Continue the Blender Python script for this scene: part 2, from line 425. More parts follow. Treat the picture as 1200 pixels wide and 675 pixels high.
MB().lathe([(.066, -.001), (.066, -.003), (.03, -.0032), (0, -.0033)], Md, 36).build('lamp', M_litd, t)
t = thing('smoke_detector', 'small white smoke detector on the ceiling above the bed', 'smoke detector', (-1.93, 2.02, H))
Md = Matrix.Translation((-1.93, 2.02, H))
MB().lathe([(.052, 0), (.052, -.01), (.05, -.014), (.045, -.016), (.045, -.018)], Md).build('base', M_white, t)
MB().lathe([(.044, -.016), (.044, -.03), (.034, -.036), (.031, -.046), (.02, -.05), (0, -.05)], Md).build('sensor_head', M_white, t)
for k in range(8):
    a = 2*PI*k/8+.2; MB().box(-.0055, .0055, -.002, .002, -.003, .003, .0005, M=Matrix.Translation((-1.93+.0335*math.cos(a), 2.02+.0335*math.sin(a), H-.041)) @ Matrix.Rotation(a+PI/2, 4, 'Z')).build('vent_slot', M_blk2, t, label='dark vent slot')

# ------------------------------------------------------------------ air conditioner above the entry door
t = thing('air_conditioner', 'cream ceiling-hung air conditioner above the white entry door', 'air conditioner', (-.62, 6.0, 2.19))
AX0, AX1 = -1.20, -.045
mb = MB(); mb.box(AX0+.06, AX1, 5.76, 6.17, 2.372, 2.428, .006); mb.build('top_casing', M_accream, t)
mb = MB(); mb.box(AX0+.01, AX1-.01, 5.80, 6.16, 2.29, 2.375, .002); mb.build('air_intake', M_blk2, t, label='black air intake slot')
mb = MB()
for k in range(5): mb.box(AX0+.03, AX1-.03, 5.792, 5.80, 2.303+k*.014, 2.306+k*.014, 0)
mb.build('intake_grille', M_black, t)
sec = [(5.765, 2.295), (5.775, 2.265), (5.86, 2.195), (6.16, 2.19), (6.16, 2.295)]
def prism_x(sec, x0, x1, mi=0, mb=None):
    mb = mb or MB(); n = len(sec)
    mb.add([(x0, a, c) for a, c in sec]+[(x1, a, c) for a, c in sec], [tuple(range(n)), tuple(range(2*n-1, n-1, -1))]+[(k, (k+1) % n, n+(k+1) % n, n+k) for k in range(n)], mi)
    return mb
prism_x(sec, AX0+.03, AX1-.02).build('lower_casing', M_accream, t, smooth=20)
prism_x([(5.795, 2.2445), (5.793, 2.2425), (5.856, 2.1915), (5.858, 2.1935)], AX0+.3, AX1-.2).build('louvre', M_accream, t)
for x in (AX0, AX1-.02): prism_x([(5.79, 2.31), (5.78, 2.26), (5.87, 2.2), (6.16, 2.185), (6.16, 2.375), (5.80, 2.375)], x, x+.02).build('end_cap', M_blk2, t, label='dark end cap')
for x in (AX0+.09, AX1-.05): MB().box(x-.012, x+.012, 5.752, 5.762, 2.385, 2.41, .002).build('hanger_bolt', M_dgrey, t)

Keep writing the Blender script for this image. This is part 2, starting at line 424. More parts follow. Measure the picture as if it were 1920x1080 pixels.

-=-=-

(STATED TASK)
Return all of the data exactly as it reads.

(WRITTEN SOLUTION)
Continue the Blender Python script for this scene: part 2, from line 425. More parts follow. Treat the picture as 1200 pixels wide and 675 pixels high.
MB().lathe([(.066, -.001), (.066, -.003), (.03, -.0032), (0, -.0033)], Md, 36).build('lamp', M_litd, t)
t = thing('smoke_detector', 'small white smoke detector on the ceiling above the bed', 'smoke detector', (-1.93, 2.02, H))
Md = Matrix.Translation((-1.93, 2.02, H))
MB().lathe([(.052, 0), (.052, -.01), (.05, -.014), (.045, -.016), (.045, -.018)], Md).build('base', M_white, t)
MB().lathe([(.044, -.016), (.044, -.03), (.034, -.036), (.031, -.046), (.02, -.05), (0, -.05)], Md).build('sensor_head', M_white, t)
for k in range(8):
    a = 2*PI*k/8+.2; MB().box(-.0055, .0055, -.002, .002, -.003, .003, .0005, M=Matrix.Translation((-1.93+.0335*math.cos(a), 2.02+.0335*math.sin(a), H-.041)) @ Matrix.Rotation(a+PI/2, 4, 'Z')).build('vent_slot', M_blk2, t, label='dark vent slot')

# ------------------------------------------------------------------ air conditioner above the entry door
t = thing('air_conditioner', 'cream ceiling-hung air conditioner above the white entry door', 'air conditioner', (-.62, 6.0, 2.19))
AX0, AX1 = -1.20, -.045
mb = MB(); mb.box(AX0+.06, AX1, 5.76, 6.17, 2.372, 2.428, .006); mb.build('top_casing', M_accream, t)
mb = MB(); mb.box(AX0+.01, AX1-.01, 5.80, 6.16, 2.29, 2.375, .002); mb.build('air_intake', M_blk2, t, label='black air intake slot')
mb = MB()
for k in range(5): mb.box(AX0+.03, AX1-.03, 5.792, 5.80, 2.303+k*.014, 2.306+k*.014, 0)
mb.build('intake_grille', M_black, t)
sec = [(5.765, 2.295), (5.775, 2.265), (5.86, 2.195), (6.16, 2.19), (6.16, 2.295)]
def prism_x(sec, x0, x1, mi=0, mb=None):
    mb = mb or MB(); n = len(sec)
    mb.add([(x0, a, c) for a, c in sec]+[(x1, a, c) for a, c in sec], [tuple(range(n)), tuple(range(2*n-1, n-1, -1))]+[(k, (k+1) % n, n+(k+1) % n, n+k) for k in range(n)], mi)
    return mb
prism_x(sec, AX0+.03, AX1-.02).build('lower_casing', M_accream, t, smooth=20)
prism_x([(5.795, 2.2445), (5.793, 2.2425), (5.856, 2.1915), (5.858, 2.1935)], AX0+.3, AX1-.2).build('louvre', M_accream, t)
for x in (AX0, AX1-.02): prism_x([(5.79, 2.31), (5.78, 2.26), (5.87, 2.2), (6.16, 2.185), (6.16, 2.375), (5.80, 2.375)], x, x+.02).build('end_cap', M_blk2, t, label='dark end cap')
for x in (AX0+.09, AX1-.05): MB().box(x-.012, x+.012, 5.752, 5.762, 2.385, 2.41, .002).build('hanger_bolt', M_dgrey, t)

Keep writing the Blender script for this image. This is part 2, starting at line 424. More parts follow. Measure the picture as if it were 1920x1080 pixels.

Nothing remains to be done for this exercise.